Maret 26, 2023
?>
Malang pernah menjadi Terugval Basis (Kota Pertahanan Terakhir) bagi sejumlah pahlawan nasional (C) INFO MALANG RAYA

Malang pernah menjadi Terugval Basis (Kota Pertahanan Terakhir) bagi sejumlah pahlawan nasional (C) INFO MALANG RAYA

Malang pernah menjadi Terugval Basis atau daerah pertahan terakhir bagi Pangeran Trunojoyo (tahun 1615) dan Pangeran Aria Wiranegara alias Suropati (tahun 1686-1706). Seperti apa cerita perjuangan mereka?

Sejak zaman kejayaan Kerajaan Mataram, Malang sudah terkenal sebagai Terugval Basis (Kota Pertahanan Terakhir). Hal itu tersirat dari pernyataan Sulten Mataram yang mengatakan bahwa ada satu daerah di Brang Wetan (kini Jawa Timur) yang selalu “malang” atau menghalang-halangi ketika hendak ditaklukkan.
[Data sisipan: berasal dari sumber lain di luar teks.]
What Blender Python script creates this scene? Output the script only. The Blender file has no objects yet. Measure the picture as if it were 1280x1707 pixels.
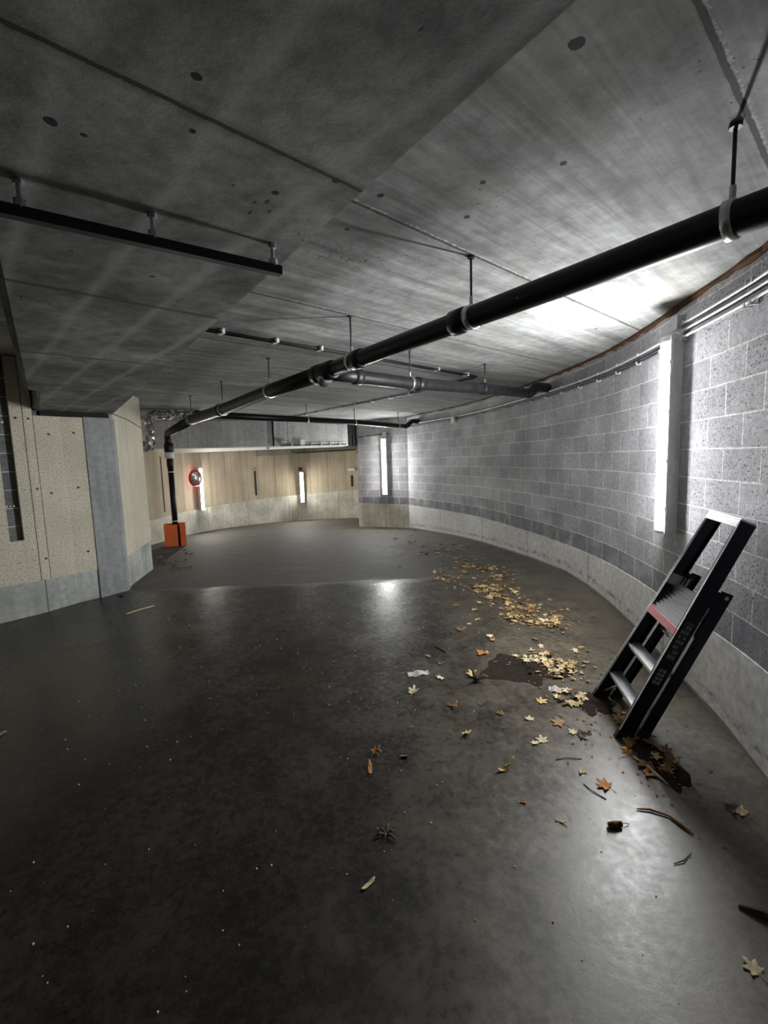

Mataram menilai sebelum menaklukkan Pasuruan dan Surabaya kala itu, harus menguasai Malang terlebih dahulu. Hal itu baru terwujud pada tahun 1614. Setelah itu, mereka berhasil menaklukkan Pasuruan pada tahun 1616 dan Surabaya pada tahun 1625. Dari situ dapat diambil kesimpulan, Mataram menguasai Jawa Timur setelah lebih dahulu menaklukkan Malang. Maka, tak heran jika seluruh basis kekuatan angkatan bersenjata ada di Malang hingga kini.

Banyak pahlawan nasional yang pernah menjadikan Malang sebagai Terugval Basis atau daerah pertahan terakhirnya, seperti Trunojoyo (tahun 1615) dan Pangeran Aria Wiranegara alias Suropati (tahun 1686-1706). Seperti yang disebutkan dalam Babad Willis dan babad-babad lainnya, peristiwa penangkapan keduanya sangat dramatis.

Trunojoyo yang kala itu ingin kembali ke home base perjuangan terakhirnya, yaitu Madura, dihalangi oleh pasukan gabungan tentara Belanda dan pasukan Mataram di Kediri. Ia bertahan sampai Lodoyo, Blitar, sedangkan di Surabaya dan Pasuruan sudah ditunggu oleh pasukan Makassar di bawah pimpinan Karaeng Galesung rekan seperjuangannya. Di sini peran Malang sebagai Terugval Basis menjadi semakin kuat, terbukti di Malang ia menetap sementara untuk menyusun kekuatan. Sayangnya, Belanda yang belajar dari kegagalan Sultan Agung yang berpendapat ada satu daerah yang selalu menjadi tempat pertahanan terakhir, yakni Malang. Tanpa susah payah menebak tempat persembunyiannya, Belanda akhirnya dapat mengepung dan memukul mundur Trunojoyo sampai daerah Ngantang. Ia pun menemui ajalnya di perbukitan di antara Ngantang dan Batu.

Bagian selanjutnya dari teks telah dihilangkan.